Crunch time comes for the young cereal munchers

Lucy Ward & Lucy Hodges

As the Government struggles to tackle the problem of disaffected youth Lucy Ward and Lucy Hodges report on some college schemes A mission to end the "Rice Crispies curriculum" has led to the launch of a pioneering scheme to prevent disaffected teenagers from dropping out of education and training.

The cereal label was invented at Bournemouth and Poole College to sum up the scenario where permanently-excluded 15 and 16-year-olds find themselves installed in support units munching breakfast at 2pm - cared for but not challenged.

Some pupils, left to serve out a final year or two of compulsory education in a pupil referral unit or through home tuition, will gradually begin to lose faith in the system. Once beyond leaving age they are far harder to bring back to the fold.

College pre-vocational studies manager, Lawrence Vincent, and Steve Cottrell, director of Dorset County Council's behaviour support service, began devising an answer.

They produced Bridging the Gap - an initiative bringing a control group of permanently-excluded Year 11 pupils into college to join GCSE courses or vocational training.

At the centre of the Pounds 40,000-programme are weekly tutorials for each student, combined with close liaison between college and referral unit, allowing an unprecedented level of monitoring of progress.

The two colleagues, who developed their scheme earlier this year, based their efforts on links already in place between the college, schools and referral units.

The existing system, says Mr Cottrell, was uncoordinated and rarely successful. "Schools were sending kids to college for maybe a day a week on an entirely ad hoc basis, and there was no real means of checking whether they had turned up or not. No one was tracking their progress."

Close monitoring of the chosen students became a lynchpin of the new scheme. The pilot batch of 14 met lecturer Rebecca Fahy each week to discuss their work since the programme began at the start of this academic year. The teenagers are obliged to resolve problems such as lateness or non-attendance.

All but two have been excluded from school, and either attend a referral unit or have received home tuition. They come to college for anything from a day a week, for vocational training in subjects such as horticulture or car maintenance, to 16 hours to study four GCSEs.

"The key is to ensure a high quality education with a far greater status for these young people," according to Mr Vincent. The highly-structured system, with a firm top limit on numbers, prevents schools taking advantage of the system to off-load unruly pupils, he adds. "They also need a formalised support structure - they don't respond to an ad hoc approach."

Unlike schemes now emerging to lure back 16 and 17-year-olds who have already vanished from the education and training world, Bridging the Gap is in the prevention camp. If teenagers can be introduced to the college environment in Year 11, the chances are they will return to continue study or training.

"We are about preparing these kids for adulthood, and changing their perception that education stops at 16," says Mr Cottrell. "All the research suggests kids who drop out before then are far more likely to turn to crime or deliquency."

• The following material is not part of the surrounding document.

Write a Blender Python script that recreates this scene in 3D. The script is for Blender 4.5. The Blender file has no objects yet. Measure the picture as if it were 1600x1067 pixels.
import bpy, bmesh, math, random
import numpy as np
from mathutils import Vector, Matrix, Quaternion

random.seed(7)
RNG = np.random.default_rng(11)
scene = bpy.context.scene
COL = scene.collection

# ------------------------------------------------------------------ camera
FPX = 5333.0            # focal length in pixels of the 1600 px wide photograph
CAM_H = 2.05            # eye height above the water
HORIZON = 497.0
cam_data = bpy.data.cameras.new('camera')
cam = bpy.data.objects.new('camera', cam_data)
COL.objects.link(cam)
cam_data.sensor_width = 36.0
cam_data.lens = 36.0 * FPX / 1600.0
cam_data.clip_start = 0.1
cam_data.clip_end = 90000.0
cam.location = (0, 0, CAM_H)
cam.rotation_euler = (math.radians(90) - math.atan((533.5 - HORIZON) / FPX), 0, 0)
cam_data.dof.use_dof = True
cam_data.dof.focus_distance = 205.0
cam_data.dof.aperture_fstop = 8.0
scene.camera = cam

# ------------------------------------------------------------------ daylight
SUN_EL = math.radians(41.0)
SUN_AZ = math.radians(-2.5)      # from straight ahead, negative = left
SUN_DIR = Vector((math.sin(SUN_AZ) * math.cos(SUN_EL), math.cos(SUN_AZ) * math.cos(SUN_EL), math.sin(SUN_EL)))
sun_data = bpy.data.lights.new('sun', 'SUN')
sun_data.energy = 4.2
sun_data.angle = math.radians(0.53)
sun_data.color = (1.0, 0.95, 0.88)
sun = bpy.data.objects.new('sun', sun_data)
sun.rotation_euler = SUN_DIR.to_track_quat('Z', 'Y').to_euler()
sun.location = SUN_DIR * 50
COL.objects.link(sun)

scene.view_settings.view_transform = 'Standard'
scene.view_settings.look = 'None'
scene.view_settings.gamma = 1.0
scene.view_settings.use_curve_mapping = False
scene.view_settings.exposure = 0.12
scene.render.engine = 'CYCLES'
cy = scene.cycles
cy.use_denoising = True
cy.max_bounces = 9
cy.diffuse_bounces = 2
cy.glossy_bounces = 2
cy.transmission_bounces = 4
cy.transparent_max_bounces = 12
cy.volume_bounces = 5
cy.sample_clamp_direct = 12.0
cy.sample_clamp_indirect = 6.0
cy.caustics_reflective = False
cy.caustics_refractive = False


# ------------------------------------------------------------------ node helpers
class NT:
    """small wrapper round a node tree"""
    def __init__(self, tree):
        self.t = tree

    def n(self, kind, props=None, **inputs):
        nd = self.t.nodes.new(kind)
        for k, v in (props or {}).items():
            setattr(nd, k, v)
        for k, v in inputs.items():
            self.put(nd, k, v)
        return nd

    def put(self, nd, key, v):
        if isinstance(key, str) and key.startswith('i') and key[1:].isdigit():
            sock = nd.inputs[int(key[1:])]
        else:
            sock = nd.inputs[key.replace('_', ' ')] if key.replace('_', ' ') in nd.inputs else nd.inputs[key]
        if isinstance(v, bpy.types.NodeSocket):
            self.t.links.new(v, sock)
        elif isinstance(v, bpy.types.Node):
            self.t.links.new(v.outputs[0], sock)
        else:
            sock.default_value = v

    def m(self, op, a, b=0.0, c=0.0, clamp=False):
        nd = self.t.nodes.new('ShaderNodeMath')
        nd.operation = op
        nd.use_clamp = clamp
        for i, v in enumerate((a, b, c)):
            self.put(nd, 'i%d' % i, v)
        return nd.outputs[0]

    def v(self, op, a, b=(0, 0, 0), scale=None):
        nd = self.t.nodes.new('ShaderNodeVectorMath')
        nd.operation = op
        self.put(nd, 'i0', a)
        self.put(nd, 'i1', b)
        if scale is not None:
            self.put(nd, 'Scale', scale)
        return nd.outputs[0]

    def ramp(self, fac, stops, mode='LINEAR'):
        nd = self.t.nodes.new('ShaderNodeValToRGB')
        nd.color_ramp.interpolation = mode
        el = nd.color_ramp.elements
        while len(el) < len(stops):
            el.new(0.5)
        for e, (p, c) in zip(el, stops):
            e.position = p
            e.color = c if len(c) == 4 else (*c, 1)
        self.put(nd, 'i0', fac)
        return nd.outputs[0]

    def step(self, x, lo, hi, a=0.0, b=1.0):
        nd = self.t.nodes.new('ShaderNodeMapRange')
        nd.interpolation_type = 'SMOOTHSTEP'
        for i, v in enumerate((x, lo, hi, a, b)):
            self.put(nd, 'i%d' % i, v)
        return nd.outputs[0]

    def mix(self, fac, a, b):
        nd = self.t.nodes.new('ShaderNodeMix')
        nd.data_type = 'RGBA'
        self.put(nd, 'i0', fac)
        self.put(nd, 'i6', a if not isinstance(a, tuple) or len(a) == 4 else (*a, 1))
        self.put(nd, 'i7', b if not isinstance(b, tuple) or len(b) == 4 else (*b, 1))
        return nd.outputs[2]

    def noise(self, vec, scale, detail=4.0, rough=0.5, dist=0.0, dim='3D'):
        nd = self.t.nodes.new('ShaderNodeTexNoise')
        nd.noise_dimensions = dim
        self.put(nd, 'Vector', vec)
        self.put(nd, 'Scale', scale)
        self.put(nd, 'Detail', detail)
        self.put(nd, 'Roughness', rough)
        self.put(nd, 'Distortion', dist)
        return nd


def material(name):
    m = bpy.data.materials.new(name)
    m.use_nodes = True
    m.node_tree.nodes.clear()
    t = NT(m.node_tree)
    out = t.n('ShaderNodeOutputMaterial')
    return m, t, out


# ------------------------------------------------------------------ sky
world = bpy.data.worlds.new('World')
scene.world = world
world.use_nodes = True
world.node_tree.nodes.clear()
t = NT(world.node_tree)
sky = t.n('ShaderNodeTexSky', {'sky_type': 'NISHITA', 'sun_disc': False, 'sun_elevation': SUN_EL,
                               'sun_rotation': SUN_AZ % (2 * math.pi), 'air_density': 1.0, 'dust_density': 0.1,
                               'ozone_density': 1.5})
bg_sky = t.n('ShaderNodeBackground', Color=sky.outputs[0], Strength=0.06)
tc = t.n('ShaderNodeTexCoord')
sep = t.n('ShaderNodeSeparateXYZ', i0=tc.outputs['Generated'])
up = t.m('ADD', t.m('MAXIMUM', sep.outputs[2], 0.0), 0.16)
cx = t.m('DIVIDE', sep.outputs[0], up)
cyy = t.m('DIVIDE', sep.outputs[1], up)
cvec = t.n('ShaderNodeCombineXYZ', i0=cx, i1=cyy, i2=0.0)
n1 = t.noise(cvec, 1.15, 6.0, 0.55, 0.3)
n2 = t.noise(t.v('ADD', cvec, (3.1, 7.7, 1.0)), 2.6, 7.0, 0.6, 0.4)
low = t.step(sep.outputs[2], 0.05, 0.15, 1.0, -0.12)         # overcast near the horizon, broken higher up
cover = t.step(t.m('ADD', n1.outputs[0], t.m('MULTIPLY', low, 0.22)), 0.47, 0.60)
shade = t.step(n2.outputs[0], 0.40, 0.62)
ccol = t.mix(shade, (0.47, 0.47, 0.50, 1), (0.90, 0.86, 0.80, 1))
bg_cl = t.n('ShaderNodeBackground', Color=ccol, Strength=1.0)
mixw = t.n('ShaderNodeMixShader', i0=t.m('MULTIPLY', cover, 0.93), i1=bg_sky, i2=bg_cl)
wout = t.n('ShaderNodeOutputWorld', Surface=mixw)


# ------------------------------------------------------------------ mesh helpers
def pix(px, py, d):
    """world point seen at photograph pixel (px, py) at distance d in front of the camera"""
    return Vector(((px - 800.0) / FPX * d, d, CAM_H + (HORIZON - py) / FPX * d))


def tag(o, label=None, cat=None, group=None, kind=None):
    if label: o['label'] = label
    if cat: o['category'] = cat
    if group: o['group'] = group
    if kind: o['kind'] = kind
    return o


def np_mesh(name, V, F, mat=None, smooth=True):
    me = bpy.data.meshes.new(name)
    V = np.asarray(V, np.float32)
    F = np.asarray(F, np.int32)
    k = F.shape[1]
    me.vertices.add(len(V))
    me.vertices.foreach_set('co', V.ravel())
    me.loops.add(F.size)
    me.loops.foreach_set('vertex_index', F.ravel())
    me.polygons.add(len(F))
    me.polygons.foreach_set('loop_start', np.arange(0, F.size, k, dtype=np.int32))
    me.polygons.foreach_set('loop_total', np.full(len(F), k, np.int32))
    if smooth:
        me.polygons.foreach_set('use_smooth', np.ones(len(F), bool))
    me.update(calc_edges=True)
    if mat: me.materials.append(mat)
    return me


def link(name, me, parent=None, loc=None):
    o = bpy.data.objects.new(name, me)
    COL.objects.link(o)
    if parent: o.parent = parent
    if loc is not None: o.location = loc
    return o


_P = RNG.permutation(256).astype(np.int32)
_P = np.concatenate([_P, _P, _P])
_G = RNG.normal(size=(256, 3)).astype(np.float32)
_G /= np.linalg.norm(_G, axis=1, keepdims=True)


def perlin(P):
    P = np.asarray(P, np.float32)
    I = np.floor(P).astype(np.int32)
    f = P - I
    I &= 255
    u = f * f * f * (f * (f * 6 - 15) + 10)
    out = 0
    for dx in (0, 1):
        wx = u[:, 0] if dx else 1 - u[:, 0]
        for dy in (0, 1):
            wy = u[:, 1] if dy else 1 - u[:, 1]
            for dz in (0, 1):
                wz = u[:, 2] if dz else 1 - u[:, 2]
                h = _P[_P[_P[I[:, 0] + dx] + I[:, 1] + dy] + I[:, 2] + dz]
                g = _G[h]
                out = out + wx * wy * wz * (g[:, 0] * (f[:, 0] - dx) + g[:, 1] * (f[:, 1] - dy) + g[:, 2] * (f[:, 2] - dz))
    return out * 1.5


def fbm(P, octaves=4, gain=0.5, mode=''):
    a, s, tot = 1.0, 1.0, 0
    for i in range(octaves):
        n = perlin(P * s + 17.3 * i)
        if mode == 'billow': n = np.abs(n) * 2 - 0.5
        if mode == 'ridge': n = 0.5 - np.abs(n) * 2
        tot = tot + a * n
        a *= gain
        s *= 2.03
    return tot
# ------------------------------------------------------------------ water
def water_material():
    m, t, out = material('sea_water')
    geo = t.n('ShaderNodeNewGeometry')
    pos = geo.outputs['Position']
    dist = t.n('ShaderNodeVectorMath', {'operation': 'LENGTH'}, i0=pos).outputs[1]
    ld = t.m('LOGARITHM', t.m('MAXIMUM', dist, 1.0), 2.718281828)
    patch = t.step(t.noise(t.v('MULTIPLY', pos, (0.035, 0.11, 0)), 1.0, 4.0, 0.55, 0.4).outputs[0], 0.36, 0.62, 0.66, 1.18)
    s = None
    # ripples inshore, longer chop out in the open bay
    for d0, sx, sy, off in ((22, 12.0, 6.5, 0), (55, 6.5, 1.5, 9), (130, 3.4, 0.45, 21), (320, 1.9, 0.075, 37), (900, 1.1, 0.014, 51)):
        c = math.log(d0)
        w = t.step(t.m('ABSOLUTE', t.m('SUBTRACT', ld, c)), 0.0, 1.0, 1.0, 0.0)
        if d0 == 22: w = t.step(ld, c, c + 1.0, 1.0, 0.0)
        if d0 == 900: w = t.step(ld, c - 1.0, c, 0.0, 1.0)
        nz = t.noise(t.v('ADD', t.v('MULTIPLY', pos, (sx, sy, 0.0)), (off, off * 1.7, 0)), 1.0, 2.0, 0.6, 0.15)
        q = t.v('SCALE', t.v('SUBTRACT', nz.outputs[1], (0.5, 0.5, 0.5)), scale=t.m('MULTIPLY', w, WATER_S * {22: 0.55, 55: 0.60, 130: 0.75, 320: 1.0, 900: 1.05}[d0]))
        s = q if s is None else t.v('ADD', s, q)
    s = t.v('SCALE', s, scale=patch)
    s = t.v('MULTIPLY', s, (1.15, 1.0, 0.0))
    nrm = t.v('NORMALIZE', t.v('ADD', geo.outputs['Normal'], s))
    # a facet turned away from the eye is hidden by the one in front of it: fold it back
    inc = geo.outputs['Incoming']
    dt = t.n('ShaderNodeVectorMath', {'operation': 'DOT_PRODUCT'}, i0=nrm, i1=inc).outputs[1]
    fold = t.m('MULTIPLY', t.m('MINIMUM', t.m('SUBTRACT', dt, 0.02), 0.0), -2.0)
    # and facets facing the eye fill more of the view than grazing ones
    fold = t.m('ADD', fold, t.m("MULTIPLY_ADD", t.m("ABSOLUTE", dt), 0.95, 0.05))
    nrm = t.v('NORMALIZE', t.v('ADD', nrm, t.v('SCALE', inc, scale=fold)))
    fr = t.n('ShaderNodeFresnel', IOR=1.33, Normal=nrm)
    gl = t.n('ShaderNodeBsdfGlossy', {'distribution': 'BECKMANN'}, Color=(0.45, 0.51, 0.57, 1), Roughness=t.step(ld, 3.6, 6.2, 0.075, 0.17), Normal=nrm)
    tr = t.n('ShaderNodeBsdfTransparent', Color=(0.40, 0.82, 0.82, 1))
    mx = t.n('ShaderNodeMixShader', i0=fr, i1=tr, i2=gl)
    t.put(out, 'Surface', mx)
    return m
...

The 14 pioneers of the scheme are responding confidently to the challenge, Ms Fahy says. While progress has not been entirely hitch-free - a few students have missed a lesson or two or caused minor trouble in class - the group is progressing well and even demanding more college hours.

Becky, 15, a referral unit pupil has already organised work experience at her local paper to complement a media course. Her friends, she says, are jealous that she is already at college.

Students like the relaxed college atmosphere. "Here you have more responsibility," says Kelvin Willis, 15. "This is what I think I would have preferred all through my life."